▸ **Problem requirements**
Reproduce only the stretch of entries below that begins at the first line and ends at the line holding "from mathutils import Vector, Matrix".
····················
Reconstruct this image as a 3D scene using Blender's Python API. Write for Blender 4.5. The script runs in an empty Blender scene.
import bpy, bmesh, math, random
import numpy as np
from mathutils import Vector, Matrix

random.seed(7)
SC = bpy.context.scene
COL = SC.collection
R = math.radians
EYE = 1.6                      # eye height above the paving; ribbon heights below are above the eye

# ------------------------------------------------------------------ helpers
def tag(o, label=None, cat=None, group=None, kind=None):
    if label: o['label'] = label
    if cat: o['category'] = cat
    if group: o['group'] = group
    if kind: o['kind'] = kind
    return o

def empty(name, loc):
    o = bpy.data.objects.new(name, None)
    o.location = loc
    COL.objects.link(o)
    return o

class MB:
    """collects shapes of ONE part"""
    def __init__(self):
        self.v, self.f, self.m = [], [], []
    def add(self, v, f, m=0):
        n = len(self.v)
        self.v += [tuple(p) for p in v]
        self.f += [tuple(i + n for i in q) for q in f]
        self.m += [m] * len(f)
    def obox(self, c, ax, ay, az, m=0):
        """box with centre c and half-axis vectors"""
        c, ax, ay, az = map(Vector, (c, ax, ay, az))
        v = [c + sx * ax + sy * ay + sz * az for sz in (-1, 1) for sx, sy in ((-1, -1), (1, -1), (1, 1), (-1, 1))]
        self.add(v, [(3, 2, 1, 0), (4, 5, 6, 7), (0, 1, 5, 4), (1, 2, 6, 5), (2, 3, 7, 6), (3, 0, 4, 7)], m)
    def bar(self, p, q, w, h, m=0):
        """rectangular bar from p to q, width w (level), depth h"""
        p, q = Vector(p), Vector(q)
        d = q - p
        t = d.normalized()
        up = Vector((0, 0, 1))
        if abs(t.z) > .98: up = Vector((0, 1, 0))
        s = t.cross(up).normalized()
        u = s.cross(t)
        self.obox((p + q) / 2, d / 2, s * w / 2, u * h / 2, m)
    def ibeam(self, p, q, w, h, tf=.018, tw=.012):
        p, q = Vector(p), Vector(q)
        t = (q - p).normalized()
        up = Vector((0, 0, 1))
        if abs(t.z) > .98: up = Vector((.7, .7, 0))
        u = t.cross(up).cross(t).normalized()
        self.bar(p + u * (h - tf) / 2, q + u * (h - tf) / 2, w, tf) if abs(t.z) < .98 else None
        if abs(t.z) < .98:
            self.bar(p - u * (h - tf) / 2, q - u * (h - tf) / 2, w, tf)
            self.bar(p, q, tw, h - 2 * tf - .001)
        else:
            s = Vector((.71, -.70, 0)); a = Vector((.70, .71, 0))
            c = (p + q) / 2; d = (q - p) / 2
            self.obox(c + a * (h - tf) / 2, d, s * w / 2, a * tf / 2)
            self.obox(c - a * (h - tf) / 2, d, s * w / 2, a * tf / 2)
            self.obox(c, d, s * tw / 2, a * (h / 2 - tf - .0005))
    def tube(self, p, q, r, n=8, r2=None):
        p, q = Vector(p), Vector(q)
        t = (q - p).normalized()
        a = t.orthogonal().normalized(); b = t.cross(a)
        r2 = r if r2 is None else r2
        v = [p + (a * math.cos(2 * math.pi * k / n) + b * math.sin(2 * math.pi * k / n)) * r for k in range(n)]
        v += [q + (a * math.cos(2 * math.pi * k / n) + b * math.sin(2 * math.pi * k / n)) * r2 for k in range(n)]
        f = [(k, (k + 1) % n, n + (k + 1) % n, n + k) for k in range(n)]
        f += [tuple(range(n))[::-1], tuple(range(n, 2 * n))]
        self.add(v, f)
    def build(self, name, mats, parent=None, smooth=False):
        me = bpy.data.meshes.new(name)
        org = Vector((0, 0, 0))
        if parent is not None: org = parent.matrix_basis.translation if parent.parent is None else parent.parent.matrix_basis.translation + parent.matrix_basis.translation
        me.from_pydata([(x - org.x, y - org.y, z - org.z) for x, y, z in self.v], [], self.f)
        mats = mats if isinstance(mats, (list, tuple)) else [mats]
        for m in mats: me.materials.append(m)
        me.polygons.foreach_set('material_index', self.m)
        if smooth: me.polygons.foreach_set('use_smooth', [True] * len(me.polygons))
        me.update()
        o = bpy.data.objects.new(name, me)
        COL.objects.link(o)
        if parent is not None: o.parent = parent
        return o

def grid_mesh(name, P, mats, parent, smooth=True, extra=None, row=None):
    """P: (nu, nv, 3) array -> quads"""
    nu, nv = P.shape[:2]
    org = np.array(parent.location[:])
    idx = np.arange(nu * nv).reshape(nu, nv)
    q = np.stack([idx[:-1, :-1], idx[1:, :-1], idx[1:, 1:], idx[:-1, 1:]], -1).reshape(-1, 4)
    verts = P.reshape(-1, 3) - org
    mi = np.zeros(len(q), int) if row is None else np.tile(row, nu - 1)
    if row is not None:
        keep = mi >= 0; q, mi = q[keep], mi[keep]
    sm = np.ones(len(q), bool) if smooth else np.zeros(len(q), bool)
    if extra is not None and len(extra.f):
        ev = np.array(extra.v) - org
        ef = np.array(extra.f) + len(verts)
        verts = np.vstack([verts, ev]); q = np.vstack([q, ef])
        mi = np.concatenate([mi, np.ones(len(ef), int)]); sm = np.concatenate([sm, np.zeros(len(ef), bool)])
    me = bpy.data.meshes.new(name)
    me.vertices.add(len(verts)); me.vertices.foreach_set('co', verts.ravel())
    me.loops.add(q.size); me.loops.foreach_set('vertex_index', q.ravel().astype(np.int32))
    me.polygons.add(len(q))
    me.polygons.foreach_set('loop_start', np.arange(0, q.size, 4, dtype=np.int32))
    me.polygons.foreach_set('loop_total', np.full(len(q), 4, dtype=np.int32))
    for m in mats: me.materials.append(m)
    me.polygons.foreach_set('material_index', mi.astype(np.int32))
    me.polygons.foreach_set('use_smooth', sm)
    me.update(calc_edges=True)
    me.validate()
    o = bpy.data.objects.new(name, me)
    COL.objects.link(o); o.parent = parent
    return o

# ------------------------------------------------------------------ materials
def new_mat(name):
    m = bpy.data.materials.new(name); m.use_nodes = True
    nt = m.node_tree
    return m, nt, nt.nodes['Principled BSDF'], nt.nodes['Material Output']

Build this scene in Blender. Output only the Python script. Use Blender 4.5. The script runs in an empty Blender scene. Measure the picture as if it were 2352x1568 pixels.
····················
▸ **Result for this task**
Reconstruct this image as a 3D scene using Blender's Python API. Write for Blender 4.5. The script runs in an empty Blender scene.
import bpy, bmesh, math, random
import numpy as np
from mathutils import Vector, Matrix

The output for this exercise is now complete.